> [SET TASK]: Your task is to output all the records below, word for word.

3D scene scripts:
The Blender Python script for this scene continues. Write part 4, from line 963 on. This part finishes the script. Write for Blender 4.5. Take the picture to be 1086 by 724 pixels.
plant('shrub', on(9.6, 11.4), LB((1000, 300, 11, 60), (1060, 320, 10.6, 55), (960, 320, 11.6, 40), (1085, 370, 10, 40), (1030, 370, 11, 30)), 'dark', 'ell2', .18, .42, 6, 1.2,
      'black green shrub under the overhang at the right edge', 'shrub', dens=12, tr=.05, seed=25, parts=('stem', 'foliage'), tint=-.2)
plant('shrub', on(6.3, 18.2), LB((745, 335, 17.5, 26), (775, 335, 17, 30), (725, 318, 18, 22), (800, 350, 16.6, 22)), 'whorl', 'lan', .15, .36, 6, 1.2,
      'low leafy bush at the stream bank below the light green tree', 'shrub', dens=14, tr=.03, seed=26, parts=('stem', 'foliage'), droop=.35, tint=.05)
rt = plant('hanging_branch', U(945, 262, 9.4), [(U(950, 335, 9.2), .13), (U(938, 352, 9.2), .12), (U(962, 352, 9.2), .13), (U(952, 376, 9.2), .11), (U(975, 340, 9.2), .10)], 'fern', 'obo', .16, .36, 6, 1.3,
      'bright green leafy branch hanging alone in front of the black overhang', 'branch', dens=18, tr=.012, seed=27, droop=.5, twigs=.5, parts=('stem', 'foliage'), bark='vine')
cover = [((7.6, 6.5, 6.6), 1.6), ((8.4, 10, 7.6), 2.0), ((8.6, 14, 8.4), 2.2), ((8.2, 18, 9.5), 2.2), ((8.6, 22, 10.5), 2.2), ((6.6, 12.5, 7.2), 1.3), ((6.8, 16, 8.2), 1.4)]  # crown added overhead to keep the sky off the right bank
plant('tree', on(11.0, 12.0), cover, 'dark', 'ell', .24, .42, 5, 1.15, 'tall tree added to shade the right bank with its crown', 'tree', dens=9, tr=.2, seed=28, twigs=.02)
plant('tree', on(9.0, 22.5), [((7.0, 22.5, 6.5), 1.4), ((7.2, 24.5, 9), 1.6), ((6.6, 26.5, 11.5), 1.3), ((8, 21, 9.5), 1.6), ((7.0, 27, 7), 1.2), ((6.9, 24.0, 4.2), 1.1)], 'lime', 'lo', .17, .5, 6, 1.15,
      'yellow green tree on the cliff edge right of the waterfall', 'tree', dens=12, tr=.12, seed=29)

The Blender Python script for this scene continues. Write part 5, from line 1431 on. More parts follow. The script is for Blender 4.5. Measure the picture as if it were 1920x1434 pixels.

> [WRITTEN SOLUTION]:
The Blender Python script for this scene continues. Write part 4, from line 963 on. This part finishes the script. Write for Blender 4.5. Take the picture to be 1086 by 724 pixels.
plant('shrub', on(9.6, 11.4), LB((1000, 300, 11, 60), (1060, 320, 10.6, 55), (960, 320, 11.6, 40), (1085, 370, 10, 40), (1030, 370, 11, 30)), 'dark', 'ell2', .18, .42, 6, 1.2,
      'black green shrub under the overhang at the right edge', 'shrub', dens=12, tr=.05, seed=25, parts=('stem', 'foliage'), tint=-.2)
plant('shrub', on(6.3, 18.2), LB((745, 335, 17.5, 26), (775, 335, 17, 30), (725, 318, 18, 22), (800, 350, 16.6, 22)), 'whorl', 'lan', .15, .36, 6, 1.2,
      'low leafy bush at the stream bank below the light green tree', 'shrub', dens=14, tr=.03, seed=26, parts=('stem', 'foliage'), droop=.35, tint=.05)
rt = plant('hanging_branch', U(945, 262, 9.4), [(U(950, 335, 9.2), .13), (U(938, 352, 9.2), .12), (U(962, 352, 9.2), .13), (U(952, 376, 9.2), .11), (U(975, 340, 9.2), .10)], 'fern', 'obo', .16, .36, 6, 1.3,
      'bright green leafy branch hanging alone in front of the black overhang', 'branch', dens=18, tr=.012, seed=27, droop=.5, twigs=.5, parts=('stem', 'foliage'), bark='vine')
cover = [((7.6, 6.5, 6.6), 1.6), ((8.4, 10, 7.6), 2.0), ((8.6, 14, 8.4), 2.2), ((8.2, 18, 9.5), 2.2), ((8.6, 22, 10.5), 2.2), ((6.6, 12.5, 7.2), 1.3), ((6.8, 16, 8.2), 1.4)]  # crown added overhead to keep the sky off the right bank
plant('tree', on(11.0, 12.0), cover, 'dark', 'ell', .24, .42, 5, 1.15, 'tall tree added to shade the right bank with its crown', 'tree', dens=9, tr=.2, seed=28, twigs=.02)
plant('tree', on(9.0, 22.5), [((7.0, 22.5, 6.5), 1.4), ((7.2, 24.5, 9), 1.6), ((6.6, 26.5, 11.5), 1.3), ((8, 21, 9.5), 1.6), ((7.0, 27, 7), 1.2), ((6.9, 24.0, 4.2), 1.1)], 'lime', 'lo', .17, .5, 6, 1.15,
      'yellow green tree on the cliff edge right of the waterfall', 'tree', dens=12, tr=.12, seed=29)

The Blender Python script for this scene continues. Write part 5, from line 1431 on. More parts follow. The script is for Blender 4.5. Measure the picture as if it were 1920x1434 pixels.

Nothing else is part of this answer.